Old Deer Park, Poyntstown, Co. Tipperary

Co. Tipperary |

Estate Features

Old Deer Park, Poyntstown, Co. Tipperary

At the foot of the Slieveardagh hills in County Tipperary, a limestone wall roughly half a metre thick and a metre and a half tall traces out a rectangle nearly a kilometre long, enclosing a piece of ground that has not held deer for centuries but has never quite lost its original name.

The Old Deer Park at Poyntstown is one of those features that reads as agricultural landscape until you start to measure it: 875 metres on its longer axis, 630 metres across, the whole thing oriented on a north-west-facing slope with open views across the lowlands to the west and north.

Deer parks were a feature of medieval and early modern lordship across Ireland and Britain, walled or embanked enclosures where deer were kept as a controlled resource for hunting and for the table, their maintenance a signal of wealth and authority. The Poyntstown example sits between two castle sites: Poyntstown castle lies about 250 metres to the west, accompanied by a seventeenth-century house, while Mellisson castle stands roughly 310 metres to the north-east. Either could plausibly have been the seat of whoever commissioned the enclosure, and it is not clear which castle the park originally served. The limestone wall on the southern and eastern sides still does practical work of a different kind, forming the townland boundary between Poyntstown and Mellisson. A map drawn up in 1824 already labels the area as a deer park, and the designation appears again on the Ordnance Survey six-inch map of 1840, suggesting it had been a recognised feature of the landscape long before either cartographic record was made.

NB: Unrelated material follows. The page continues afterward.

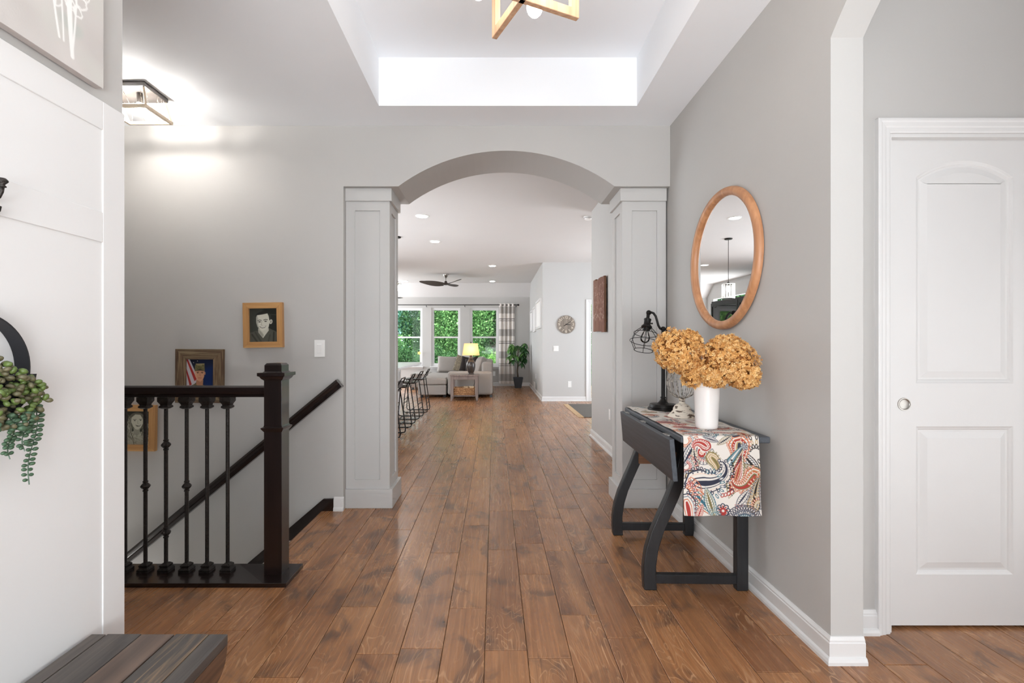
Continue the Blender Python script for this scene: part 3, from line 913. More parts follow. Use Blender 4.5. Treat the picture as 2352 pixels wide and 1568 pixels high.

The interior is mostly open grassland, running from flat ground at the north-western end up onto the lower slopes of the Slieveardagh hills at the south-eastern corner, where a single field has been planted with coniferous trees. The wall itself, roughly coursed limestone, survives well enough to follow on the ground, and its scale gives a clearer sense than most documentary sources could of what it meant to set aside this much land for a single, largely ceremonial purpose.